Jevon sent this link my way today about wiki’s rivaling Microsoft Office in the workplace.

A wiki in its simplest terms is a web page with a big “Edit this page” button at the top that gives (up to) any web surfer the ability to edit the page’s contents. If you’ve signed up for democamp or casecamp or Enterprise2.0 night, you’ve used a wiki. Wiki’s hold a lot of promise as shared workspaces and dynamic and responsive repositories of information such as the great wikipedia itself.

In the working world, wiki’s are quite commonly used by the likes of software developers and engineers. Interestingly though, in the rest of the world, wiki’s are used by what could be described, to a statistically reasonable degree of accuracy, as absolutely nobody at all. Why is this? Is it that engineers are more accustomed to sharing and collaborative work modes? are they just more savvy? or is it that the technology itself that has this troublesome property of seeming utterly intimidating at first only revealing its utter simplicity after you’ve had sufficient experience with it. [I have often felt that any good product in search of adoption should be the opposite – seem utterly simple at first and only reveal it’s layers of complexity and subtlety as your experience grows]. Anyway, my argument is that MSOffice really shouldn’t lose too much sleep to wiki’s as they stand.

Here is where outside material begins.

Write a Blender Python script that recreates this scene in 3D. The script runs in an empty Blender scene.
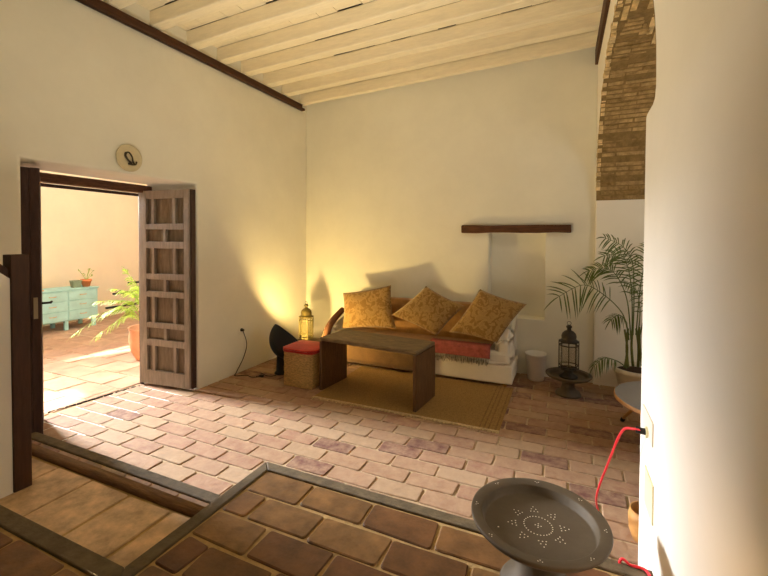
import bpy, bmesh, math, random
from mathutils import Vector, Matrix, noise
random.seed(11)
C = bpy.context.scene.collection
PI = math.pi
sc = bpy.context.scene

# ------------------------------------------------------------------ camera
F, PX, PY, H = 406.0, 384.0, 248.0, 1.5
pitch, yaw, roll = math.radians(1.27), math.radians(23.85), math.radians(0.25)
fw = Vector((-math.sin(yaw)*math.cos(pitch), math.cos(yaw)*math.cos(pitch), -math.sin(pitch)))
rt0 = Vector((math.cos(yaw), math.sin(yaw), 0)); up0 = rt0.cross(fw)
rt = rt0*math.cos(roll)+up0*math.sin(roll); up = up0*math.cos(roll)-rt0*math.sin(roll)
cam = bpy.data.cameras.new('camera'); co = bpy.data.objects.new('camera', cam); C.objects.link(co)
M = Matrix.Identity(4)
for i in range(3):
    M[i][0], M[i][1], M[i][2] = rt[i], up[i], -fw[i]
M[2][3] = H
co.matrix_world = M
cam.sensor_width = 36; cam.lens = 36*F/768; cam.shift_y = -(288-PY)/768; cam.clip_start = .02
sc.camera = co
sc.view_settings.view_transform = 'Standard'; sc.view_settings.look = 'None'
sc.view_settings.gamma = 1; sc.view_settings.use_curve_mapping = False
sc.view_settings.exposure = 0.09
try:
    sc.cycles.use_denoising = True
    sc.cycles.max_bounces = 10; sc.cycles.diffuse_bounces = 7; sc.cycles.sample_clamp_indirect = 6
except Exception: pass

def at(u, v, y):
    "point seen at (u, v) of the photograph on the plane at depth y"
    d = fw + rt*((u-PX)/F) - up*((v-PY)/F)
    t = y/d.y
    return Vector((d.x*t, y, H+d.z*t))

# ------------------------------------------------------------------ materials
def lin(h):
    h = h.lstrip('#'); r = []
    for i in (0, 2, 4):
        c = int(h[i:i+2], 16)/255
        r.append(c/12.92 if c <= .04045 else ((c+.055)/1.055)**2.4)
    return (*r, 1)
def mat(name, col, rough=.7, metal=0, bump=0, bscale=30, var=0, vscale=6, col2=None, spec=.3, stretch=None, trans=0, alpha=None, attr=False, sheen=0):
    m = bpy.data.materials.new(name); m.use_nodes = True
    nt = m.node_tree; N = nt.nodes; L = nt.links
    b = N['Principled BSDF']
    b.inputs['Roughness'].default_value = rough; b.inputs['Metallic'].default_value = metal
    b.inputs['Specular IOR Level'].default_value = spec
    if trans: b.inputs['Transmission Weight'].default_value = trans
    if alpha is not None: b.inputs['Alpha'].default_value = alpha
    if sheen: b.inputs['Sheen Weight'].default_value = sheen
    c1 = lin(col)
    b.inputs['Base Color'].default_value = c1
    tc = N.new('ShaderNodeTexCoord'); vec = tc.outputs['Object']
    if stretch:
        mp = N.new('ShaderNodeMapping'); mp.inputs['Scale'].default_value = stretch
        L.new(vec, mp.inputs['Vector']); vec = mp.outputs['Vector']
    src = None
    if attr:
        a = N.new('ShaderNodeVertexColor'); a.layer_name = 'Col'; src = a.outputs['Color']
    if var or col2:
        n = N.new('ShaderNodeTexNoise'); n.inputs['Scale'].default_value = vscale; n.inputs['Detail'].default_value = 6
        n.inputs['Roughness'].default_value = .65
        L.new(vec, n.inputs['Vector'])
        r = N.new('ShaderNodeMapRange'); r.inputs[1].default_value = .35; r.inputs[2].default_value = .68
        L.new(n.outputs['Fac'], r.inputs[0])
        mx = N.new('ShaderNodeMix'); mx.data_type = 'RGBA'
        if col2:
            mx.inputs[7].default_value = lin(col2)
            if src: L.new(src, mx.inputs[6])
            else: mx.inputs[6].default_value = c1
            r.inputs[4].default_value = var if var else 1.0
            L.new(r.outputs[0], mx.inputs[0])
        else:
            mx.blend_type = 'MULTIPLY'; mx.inputs[0].default_value = 1
            r.inputs[3].default_value = 1-var; r.inputs[4].default_value = 1+var*.4
            cc = N.new('ShaderNodeCombineColor')
            for k in range(3): L.new(r.outputs[0], cc.inputs[k])
            if src: L.new(src, mx.inputs[6])
            else: mx.inputs[6].default_value = c1
            L.new(cc.outputs[0], mx.inputs[7])
        src = mx.outputs[2]
    if src: L.new(src, b.inputs['Base Color'])
    if bump:
        n2 = N.new('ShaderNodeTexNoise'); n2.inputs['Scale'].default_value = bscale; n2.inputs['Detail'].default_value = 5
        L.new(vec, n2.inputs['Vector'])
        bp = N.new('ShaderNodeBump'); bp.inputs['Strength'].default_value = bump; bp.inputs['Distance'].default_value = .01
        L.new(n2.outputs['Fac'], bp.inputs['Height']); L.new(bp.outputs['Normal'], b.inputs['Normal'])
    return m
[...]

but then, there is recent word that Microsoft itself is adopting wiki’s in it’s upcoming version of Sharepoint. Should current wiki’s be worrying about microsoft?

Now some of my friends in local the tech sphere have already been fairly dismissive to me about the Microsoft “wiki”. This on the grounds that Microsoft is offering far from a pure wiki, that the sharepoint version doesn’t even support certain fundamental and “proper” behaviors of a wiki.

The prospect, i wonder, though if these poo poo-ers have properly considered is this… perhaps that any substantial deviations from pure canonical wiki can’t help but be anything but an improvement?